The 3rd parameter to strncpy() should really be something to do with the size of where you're copying to (to prevent buffer overflow). Otherwise, there is no point and you may as well use strcpy() and strcat()
Also, whenever you use strn*(), you have to add the NULL terminator yourself if you want one. This is the reason that your code worked with strcpy()+strcat(), but not with strncpy()+strncat(): strncpy() took a string, say "string", and took sizeof(char *) characters (that is, 4) from it. It didn't add a NULL, as strncpy() is wont to do. So when you printed this string, there was "stri" plus some random characters from memory, until there happened to be a NULL.

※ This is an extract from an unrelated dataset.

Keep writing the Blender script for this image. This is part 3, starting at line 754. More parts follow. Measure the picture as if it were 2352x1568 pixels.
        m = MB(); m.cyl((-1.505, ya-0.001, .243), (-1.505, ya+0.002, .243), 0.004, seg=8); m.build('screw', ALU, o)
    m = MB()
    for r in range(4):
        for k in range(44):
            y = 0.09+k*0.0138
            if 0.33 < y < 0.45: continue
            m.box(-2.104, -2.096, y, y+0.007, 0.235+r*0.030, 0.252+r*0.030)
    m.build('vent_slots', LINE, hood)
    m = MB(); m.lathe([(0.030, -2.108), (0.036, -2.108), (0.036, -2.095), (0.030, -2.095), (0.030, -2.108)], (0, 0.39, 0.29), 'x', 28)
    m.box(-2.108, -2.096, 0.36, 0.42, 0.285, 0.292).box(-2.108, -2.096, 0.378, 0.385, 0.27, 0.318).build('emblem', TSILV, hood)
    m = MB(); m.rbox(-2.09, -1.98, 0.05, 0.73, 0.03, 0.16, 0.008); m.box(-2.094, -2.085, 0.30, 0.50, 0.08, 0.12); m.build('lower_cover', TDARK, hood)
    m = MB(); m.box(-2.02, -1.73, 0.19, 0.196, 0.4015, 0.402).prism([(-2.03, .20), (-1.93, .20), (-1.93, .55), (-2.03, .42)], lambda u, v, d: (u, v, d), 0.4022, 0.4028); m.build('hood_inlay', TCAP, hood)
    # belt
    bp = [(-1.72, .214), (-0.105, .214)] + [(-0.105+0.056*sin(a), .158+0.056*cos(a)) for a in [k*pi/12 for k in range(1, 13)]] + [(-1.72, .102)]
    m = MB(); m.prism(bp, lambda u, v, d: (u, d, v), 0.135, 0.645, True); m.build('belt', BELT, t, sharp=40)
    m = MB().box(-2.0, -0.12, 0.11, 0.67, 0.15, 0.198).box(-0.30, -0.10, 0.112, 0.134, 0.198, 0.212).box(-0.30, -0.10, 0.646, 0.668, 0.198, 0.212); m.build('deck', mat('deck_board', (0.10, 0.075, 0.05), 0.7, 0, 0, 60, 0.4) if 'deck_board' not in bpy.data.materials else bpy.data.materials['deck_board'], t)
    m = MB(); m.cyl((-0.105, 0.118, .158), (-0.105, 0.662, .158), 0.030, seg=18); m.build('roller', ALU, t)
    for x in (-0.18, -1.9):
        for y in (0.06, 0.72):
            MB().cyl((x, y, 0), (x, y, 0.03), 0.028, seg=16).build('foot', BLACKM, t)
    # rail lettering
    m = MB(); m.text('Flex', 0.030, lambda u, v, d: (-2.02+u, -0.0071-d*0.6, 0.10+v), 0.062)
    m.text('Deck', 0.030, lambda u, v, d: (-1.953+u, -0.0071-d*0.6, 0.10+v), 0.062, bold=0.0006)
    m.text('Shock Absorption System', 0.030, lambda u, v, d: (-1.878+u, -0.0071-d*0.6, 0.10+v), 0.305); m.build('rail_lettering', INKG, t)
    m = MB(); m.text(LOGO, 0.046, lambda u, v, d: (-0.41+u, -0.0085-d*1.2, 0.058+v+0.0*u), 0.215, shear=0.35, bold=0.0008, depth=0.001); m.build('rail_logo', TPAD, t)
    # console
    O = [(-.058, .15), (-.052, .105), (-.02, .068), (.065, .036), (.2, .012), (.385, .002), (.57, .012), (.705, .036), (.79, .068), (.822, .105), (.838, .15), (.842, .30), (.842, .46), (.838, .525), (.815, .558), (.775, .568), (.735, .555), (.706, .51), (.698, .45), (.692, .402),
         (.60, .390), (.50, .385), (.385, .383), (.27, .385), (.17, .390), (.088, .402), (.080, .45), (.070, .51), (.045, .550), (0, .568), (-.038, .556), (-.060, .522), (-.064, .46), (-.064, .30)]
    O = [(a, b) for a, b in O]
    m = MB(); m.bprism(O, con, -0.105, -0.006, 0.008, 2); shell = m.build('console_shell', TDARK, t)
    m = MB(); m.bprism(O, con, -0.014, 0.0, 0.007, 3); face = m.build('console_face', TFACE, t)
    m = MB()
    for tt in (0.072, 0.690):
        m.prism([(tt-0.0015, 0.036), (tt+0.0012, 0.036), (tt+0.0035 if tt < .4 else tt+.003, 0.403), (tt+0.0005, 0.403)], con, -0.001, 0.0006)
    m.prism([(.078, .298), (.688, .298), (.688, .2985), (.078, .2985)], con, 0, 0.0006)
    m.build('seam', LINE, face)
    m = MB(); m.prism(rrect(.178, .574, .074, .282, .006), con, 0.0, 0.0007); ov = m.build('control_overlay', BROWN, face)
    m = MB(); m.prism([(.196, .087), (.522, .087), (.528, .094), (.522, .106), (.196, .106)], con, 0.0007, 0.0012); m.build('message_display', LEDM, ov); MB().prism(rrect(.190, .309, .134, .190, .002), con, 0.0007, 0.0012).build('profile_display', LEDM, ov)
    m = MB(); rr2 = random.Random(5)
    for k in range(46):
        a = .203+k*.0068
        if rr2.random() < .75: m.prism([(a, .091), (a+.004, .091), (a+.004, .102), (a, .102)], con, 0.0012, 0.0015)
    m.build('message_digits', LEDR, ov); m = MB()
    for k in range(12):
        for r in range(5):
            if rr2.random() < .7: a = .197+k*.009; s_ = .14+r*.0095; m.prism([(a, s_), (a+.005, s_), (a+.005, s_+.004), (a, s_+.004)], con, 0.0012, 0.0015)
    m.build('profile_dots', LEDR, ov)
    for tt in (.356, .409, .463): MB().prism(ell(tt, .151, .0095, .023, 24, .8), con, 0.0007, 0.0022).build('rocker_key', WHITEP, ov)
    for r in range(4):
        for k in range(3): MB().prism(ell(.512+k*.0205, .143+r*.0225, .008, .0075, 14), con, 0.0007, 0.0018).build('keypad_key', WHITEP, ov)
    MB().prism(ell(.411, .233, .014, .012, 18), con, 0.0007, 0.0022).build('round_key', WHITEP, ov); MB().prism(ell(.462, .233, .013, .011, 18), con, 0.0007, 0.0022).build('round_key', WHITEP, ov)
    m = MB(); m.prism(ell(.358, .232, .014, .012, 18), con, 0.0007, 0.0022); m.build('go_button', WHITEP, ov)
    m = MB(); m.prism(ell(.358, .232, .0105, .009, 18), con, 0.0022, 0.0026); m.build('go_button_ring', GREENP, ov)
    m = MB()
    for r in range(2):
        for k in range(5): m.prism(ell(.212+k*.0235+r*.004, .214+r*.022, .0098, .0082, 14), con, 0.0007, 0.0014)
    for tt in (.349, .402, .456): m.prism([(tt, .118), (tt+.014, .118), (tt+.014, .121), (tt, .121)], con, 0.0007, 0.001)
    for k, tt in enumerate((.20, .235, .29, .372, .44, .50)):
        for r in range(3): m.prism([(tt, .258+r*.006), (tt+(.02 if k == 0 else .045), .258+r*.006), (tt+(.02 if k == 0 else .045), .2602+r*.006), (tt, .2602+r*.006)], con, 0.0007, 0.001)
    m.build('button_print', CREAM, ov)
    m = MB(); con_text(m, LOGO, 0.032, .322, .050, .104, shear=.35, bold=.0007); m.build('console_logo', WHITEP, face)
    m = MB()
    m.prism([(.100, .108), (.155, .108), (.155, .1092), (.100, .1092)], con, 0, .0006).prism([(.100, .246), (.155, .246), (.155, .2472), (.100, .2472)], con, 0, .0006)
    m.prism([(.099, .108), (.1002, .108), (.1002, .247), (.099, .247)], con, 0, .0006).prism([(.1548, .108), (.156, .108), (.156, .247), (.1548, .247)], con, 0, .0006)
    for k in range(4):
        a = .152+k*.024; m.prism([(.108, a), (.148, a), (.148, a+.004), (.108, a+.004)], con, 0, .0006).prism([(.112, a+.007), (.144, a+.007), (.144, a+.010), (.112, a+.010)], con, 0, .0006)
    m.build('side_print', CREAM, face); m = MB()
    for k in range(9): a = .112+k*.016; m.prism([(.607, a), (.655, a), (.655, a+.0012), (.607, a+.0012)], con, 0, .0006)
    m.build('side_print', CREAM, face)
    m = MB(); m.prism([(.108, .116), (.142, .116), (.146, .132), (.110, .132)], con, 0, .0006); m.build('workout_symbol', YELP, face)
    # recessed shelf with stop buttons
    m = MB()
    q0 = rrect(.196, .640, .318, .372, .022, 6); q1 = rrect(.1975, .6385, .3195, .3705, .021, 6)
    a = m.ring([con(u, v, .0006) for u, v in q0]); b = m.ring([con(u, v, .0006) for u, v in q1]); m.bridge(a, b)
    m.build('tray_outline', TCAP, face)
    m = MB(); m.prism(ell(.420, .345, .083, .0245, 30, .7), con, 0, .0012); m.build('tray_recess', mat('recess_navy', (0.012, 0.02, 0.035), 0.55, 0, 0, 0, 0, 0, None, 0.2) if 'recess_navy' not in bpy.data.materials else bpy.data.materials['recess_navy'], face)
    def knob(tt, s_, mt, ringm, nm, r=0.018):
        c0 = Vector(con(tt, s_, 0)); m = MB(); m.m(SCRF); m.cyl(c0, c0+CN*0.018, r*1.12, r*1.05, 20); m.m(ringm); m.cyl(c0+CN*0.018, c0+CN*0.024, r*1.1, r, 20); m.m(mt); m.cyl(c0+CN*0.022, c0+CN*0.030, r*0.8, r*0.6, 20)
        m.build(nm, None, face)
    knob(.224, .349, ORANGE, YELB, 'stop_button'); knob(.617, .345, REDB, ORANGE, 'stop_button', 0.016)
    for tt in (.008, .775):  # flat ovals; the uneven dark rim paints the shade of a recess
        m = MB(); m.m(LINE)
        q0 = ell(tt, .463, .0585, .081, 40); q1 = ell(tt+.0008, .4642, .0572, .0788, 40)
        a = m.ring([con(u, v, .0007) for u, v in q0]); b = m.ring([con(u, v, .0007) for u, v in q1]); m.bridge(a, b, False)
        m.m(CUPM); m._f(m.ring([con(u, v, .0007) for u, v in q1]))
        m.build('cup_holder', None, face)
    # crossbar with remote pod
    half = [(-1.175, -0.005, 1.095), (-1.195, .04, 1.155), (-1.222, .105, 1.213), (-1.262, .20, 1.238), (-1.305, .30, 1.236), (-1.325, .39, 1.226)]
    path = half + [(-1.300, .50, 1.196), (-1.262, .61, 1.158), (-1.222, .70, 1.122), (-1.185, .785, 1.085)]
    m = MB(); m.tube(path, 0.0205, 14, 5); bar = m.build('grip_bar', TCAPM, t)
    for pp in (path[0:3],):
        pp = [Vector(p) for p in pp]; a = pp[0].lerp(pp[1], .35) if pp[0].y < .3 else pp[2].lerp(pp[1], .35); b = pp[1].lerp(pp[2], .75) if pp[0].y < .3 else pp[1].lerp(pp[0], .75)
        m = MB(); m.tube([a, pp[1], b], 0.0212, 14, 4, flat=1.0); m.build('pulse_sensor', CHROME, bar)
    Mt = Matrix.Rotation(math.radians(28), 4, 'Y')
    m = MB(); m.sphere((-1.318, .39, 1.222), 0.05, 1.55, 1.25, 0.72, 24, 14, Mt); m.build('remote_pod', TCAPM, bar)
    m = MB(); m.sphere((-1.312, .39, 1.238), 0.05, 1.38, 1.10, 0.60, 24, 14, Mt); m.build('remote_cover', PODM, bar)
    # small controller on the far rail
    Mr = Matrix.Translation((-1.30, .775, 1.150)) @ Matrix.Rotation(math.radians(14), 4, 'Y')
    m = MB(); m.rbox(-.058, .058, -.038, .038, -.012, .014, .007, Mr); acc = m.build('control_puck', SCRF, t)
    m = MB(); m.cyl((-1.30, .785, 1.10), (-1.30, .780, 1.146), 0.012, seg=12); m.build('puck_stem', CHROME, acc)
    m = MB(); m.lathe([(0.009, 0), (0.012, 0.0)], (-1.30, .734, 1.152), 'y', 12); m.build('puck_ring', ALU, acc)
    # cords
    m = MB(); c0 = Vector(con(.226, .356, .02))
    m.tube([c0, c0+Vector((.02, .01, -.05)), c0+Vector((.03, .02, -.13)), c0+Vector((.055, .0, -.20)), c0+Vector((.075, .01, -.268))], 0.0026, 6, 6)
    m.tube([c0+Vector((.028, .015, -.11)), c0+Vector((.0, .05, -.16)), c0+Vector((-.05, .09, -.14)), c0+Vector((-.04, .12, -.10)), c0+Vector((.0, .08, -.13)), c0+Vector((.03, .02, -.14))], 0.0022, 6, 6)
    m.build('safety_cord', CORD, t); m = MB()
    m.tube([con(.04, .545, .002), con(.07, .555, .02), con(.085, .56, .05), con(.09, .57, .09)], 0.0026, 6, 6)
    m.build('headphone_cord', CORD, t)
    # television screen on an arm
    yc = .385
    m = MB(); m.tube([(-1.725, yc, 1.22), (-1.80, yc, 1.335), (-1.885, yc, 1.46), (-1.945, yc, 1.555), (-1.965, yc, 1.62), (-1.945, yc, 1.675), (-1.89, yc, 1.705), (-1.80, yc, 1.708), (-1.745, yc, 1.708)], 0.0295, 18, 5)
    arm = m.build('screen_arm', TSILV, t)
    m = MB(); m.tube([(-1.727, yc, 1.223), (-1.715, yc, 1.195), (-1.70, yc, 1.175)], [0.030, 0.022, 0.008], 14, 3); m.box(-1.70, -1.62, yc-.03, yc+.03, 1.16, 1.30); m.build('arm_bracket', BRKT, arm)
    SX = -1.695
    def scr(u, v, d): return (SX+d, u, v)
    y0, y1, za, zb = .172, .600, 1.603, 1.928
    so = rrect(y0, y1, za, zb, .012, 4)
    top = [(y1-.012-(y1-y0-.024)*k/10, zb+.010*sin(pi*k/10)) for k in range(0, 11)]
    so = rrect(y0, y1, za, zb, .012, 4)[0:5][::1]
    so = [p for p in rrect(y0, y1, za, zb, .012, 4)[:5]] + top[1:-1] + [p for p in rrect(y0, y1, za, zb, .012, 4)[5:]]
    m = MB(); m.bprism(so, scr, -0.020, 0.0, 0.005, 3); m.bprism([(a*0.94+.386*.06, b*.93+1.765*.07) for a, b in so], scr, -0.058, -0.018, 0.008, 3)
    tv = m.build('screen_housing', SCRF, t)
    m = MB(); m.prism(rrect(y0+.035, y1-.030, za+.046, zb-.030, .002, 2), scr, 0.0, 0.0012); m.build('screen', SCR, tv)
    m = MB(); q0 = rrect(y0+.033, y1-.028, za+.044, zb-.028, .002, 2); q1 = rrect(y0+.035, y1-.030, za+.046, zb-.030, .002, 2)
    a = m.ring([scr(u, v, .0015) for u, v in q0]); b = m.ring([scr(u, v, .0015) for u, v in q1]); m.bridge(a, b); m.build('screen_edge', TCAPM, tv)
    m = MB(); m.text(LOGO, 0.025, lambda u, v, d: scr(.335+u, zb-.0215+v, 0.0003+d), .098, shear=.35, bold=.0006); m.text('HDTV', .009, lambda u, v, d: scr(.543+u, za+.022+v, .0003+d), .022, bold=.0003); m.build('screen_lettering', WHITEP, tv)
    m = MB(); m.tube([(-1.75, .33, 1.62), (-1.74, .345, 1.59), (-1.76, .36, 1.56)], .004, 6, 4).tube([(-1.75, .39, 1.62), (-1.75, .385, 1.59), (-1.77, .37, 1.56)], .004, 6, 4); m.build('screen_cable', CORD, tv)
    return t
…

The length you need for the buffer will be strlen(cmd) + strlen of each argv + number of spaces + 1 for the null terminator.
how about this:Quote:
Originally Posted by dwks
strncpy(cmd, cmd1, strlen(cmd1));
strncat(cmd, argv[0], strlen(argv[0]);
strcat(cmd, " ");
strncat(cmd, argv[1], strlen(argv[1]);
strcat(cmd, "\0"); // this being the NULL terminating string
printf("string: %s \n", cmd);
free(cmd);
this still doesn't work right although better than before.
thanks.
Try it with just strcpy and strcat for now.
The "strn" functions are a lot trickier to use when it comes to placing the \0 in the result.
> strcat(cmd, "\0");
But strcat() begins by searching for a \0. So if there isn't one your code is broken.
And if there is one, it does nothing.
How about:
sprintf(cmd,"%s%s %s",cmd1, argv[0], argv[1]);
Look at snprintf for something a bit more secure.
Or...
Code:char *cmd;
int len;
l = strlen(cmd1) + strlen(argv[0]) + strlen(argv[1]);
cmd = malloc(len+2);
strcpy(cmd, cmd1);
strcat(cmd,argv[0]);
strcat(cmd, " ");
strcat(cmd, argv[1]);
printf("%s\n", cmd);
free (cmd);
sprintf is good if you're going to use multiple variables to concatenate, but no need to do it if its only one or two concatenations with one or two variables.
I think in this case I'd rather read and write 1 line of code vs 5.
I believe that snprintf() is less portable, however. I think that it's C99 and not C89.Quote:
Look at snprintf for something a bit more secure.